LOCKPORT – A study ordered by Lockport’s economic development agency says there is enough of a potential market for downtown apartments that 120 units could be filled.

The study by GAR Associates of Amherst was released at Thursday’s meeting of the Greater Lockport Development Corp. Brian M. Smith, president and chief executive officer of the development agency, said, “I feel like this is a realistic study.”

The inch-thick document based its conclusions on the number of people in the city and town of Lockport who currently live in one- or two-bedroom residences and whittled that number down by concentrating on age groups and other demographics who might like to live in an apartment over a store or in a converted industrial space.

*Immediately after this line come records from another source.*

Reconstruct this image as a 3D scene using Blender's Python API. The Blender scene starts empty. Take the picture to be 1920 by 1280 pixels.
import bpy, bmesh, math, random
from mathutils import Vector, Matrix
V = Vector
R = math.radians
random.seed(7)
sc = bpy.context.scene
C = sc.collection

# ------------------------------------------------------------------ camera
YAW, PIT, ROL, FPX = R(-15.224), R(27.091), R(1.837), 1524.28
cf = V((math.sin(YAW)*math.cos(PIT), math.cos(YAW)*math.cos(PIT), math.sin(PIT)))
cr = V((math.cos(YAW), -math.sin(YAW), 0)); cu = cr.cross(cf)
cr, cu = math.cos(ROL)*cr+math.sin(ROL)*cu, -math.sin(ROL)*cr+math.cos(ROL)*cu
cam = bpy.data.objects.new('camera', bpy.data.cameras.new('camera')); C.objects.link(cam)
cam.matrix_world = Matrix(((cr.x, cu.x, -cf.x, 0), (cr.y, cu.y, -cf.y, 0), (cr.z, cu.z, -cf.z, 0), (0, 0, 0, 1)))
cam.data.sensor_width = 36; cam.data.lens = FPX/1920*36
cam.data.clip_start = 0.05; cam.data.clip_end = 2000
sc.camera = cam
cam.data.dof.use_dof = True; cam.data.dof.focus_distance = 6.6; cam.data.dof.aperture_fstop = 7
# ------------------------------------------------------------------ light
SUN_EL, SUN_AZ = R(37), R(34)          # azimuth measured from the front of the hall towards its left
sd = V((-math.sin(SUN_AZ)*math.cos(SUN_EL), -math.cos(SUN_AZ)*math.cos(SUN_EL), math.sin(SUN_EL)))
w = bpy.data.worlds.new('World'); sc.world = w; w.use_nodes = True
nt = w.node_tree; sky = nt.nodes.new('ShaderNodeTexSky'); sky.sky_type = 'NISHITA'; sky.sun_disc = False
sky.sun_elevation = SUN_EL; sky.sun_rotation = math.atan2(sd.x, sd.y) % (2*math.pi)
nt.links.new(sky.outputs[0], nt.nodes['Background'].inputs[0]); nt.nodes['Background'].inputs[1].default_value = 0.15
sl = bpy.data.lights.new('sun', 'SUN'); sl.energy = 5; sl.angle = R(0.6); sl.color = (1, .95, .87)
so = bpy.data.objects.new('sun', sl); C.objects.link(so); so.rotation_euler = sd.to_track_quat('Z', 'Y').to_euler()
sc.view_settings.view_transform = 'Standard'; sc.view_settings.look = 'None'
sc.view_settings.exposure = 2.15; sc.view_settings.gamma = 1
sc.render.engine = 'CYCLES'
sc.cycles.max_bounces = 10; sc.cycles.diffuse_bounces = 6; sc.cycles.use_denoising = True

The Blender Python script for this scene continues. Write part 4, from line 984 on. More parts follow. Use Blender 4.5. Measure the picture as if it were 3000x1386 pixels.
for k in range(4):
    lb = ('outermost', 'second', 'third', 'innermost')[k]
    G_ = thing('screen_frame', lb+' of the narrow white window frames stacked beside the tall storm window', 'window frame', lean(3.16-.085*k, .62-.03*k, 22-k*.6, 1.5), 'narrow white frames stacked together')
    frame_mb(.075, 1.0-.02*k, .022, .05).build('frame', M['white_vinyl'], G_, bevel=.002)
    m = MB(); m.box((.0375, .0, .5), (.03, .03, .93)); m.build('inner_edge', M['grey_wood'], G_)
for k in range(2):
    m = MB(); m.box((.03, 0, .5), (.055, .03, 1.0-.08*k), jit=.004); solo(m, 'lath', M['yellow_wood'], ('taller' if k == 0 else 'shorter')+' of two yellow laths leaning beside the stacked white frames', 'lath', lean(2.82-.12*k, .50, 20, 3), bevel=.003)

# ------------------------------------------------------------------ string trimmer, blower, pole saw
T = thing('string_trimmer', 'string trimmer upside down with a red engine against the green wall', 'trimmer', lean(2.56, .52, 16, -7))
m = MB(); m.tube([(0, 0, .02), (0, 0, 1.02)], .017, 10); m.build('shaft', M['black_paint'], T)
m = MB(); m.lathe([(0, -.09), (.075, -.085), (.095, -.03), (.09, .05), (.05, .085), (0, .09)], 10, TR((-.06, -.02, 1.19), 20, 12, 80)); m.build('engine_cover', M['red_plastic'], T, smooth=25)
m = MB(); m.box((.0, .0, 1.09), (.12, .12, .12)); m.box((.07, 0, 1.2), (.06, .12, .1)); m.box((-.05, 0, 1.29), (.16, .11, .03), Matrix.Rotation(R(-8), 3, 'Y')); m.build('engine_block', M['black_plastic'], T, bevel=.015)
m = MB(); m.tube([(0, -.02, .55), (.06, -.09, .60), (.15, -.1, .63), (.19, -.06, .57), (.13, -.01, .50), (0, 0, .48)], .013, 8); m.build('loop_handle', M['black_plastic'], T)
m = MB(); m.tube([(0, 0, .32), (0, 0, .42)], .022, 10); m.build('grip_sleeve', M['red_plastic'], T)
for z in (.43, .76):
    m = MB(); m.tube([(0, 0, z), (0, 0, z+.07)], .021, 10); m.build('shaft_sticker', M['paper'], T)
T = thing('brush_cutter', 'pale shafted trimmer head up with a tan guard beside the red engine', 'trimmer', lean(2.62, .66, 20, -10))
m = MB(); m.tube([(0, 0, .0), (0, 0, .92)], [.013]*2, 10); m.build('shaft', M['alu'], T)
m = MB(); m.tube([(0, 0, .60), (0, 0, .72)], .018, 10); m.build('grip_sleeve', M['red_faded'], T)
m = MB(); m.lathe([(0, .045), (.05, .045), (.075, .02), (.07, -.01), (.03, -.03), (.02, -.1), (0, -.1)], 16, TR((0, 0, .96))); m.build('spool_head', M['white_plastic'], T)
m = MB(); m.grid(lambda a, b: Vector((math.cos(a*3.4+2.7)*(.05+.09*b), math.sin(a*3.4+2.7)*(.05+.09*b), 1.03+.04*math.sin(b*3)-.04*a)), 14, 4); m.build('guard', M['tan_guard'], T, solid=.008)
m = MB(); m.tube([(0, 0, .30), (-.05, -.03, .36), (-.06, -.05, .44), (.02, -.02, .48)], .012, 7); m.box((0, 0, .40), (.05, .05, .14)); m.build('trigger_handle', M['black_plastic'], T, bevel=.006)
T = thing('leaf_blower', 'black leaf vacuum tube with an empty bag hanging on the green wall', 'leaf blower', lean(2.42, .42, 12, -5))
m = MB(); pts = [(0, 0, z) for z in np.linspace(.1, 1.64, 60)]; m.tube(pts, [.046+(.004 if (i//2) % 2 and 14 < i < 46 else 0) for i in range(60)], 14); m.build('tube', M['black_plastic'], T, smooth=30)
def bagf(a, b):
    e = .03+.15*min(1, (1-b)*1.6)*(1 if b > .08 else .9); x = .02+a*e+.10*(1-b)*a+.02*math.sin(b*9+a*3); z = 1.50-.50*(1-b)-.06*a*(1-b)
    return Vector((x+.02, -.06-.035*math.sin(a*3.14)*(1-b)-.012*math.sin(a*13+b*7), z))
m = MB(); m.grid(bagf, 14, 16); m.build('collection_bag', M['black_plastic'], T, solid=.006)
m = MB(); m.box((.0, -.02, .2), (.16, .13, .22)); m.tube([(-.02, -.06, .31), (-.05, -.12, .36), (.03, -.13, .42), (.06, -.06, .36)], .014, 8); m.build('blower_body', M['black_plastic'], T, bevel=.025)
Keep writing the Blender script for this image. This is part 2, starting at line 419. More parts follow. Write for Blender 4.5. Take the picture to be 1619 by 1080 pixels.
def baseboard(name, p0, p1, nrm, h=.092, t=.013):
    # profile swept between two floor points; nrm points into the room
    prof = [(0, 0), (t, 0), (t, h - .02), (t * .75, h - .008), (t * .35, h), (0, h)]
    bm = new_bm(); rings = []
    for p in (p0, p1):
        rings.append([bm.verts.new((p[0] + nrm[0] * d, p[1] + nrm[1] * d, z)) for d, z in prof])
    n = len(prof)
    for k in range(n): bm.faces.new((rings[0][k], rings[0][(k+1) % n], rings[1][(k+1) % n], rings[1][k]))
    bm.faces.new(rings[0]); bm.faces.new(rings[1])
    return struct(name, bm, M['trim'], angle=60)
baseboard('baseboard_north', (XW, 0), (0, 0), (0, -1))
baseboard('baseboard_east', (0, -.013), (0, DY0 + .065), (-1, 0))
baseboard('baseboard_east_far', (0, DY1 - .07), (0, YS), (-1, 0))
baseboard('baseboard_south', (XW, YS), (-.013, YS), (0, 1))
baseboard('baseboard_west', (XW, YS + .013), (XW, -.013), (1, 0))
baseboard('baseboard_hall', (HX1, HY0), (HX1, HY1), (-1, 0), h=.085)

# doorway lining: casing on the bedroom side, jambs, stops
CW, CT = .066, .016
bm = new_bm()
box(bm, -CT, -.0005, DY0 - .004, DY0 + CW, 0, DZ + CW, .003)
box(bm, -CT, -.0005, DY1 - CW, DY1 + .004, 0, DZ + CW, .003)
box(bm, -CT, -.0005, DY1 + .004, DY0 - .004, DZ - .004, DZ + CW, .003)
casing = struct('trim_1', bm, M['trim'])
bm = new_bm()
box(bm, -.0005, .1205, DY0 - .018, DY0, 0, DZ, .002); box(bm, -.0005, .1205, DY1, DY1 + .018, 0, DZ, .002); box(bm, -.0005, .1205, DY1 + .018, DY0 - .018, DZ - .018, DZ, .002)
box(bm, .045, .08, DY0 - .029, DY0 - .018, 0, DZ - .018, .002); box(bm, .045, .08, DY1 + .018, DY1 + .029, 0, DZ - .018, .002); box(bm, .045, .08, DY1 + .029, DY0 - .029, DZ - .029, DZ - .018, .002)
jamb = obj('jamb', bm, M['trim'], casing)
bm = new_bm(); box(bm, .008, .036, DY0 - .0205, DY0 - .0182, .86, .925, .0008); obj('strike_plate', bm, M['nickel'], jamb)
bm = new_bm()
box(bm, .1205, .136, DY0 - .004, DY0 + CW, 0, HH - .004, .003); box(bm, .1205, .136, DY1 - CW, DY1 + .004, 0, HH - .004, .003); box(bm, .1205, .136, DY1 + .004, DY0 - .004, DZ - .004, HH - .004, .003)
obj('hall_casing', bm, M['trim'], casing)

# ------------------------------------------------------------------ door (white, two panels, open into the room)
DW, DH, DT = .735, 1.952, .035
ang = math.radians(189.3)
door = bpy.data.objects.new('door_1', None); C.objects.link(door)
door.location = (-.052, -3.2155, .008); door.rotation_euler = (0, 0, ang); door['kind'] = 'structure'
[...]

Smith said Buildings 3 and 4 at Harrison Place are the only locations in the downtown area that would qualify as potential “loft” space, but the GAR report said there might be a market for as many as 62 such units, or 22 “live/work lofts” akin to those in the former Remington Rand plant in North Tonawanda.

There are at the moment only a small handful of apartments in downtown, including some occupied by employees of the Yahoo data center, according to Heather B. Peck, who was elected vice president of the development corporation Thursday.

She is program manager of Lockport Main Street Inc., which operates on a grant that requires it to develop at least five apartments in downtown Lockport. “Now we have proof that it’s viable,” she said.

The study said the market will bear rents of $1.02 to $1.11 per square foot, depending on the size and furnishings of the apartments.

So far, no private developer has come along to build apartment conversions in Lockport, but there are a surprisingly large number of city residents who are interested in opening bed-and-breakfasts.

A meeting on the subject last Saturday in the Lockport Public Library drew 25 people. “I was amazed,” Smith said.

The development agency is offering “boutique lodging micro-enterprise grants” to those who are serious about pursuing such a business.

In a larger-scale business, Rubberform Recycled Products this month paid off the remaining $159,000 it owed on a loan from the agency. Smith said he didn’t see that coming.

Bill Robbins, owner of the Michigan Street company, said things are looking up. “We’re doing a $1.5 million expansion, and our new bank wanted us to take care of our old debt,” he said.

The company will start a second shift next week for production of a variety of products made of recycled rubber from tires, which it obtains from HTI Recycling in Lockport, formerly Liberty Tire.

Robbins said Rubberform’s 24 employees will be increased to 30 by the end of the year, and a new production line will open this summer. He said he hopes to be able to buy the plant from landlord David L. Ulrich.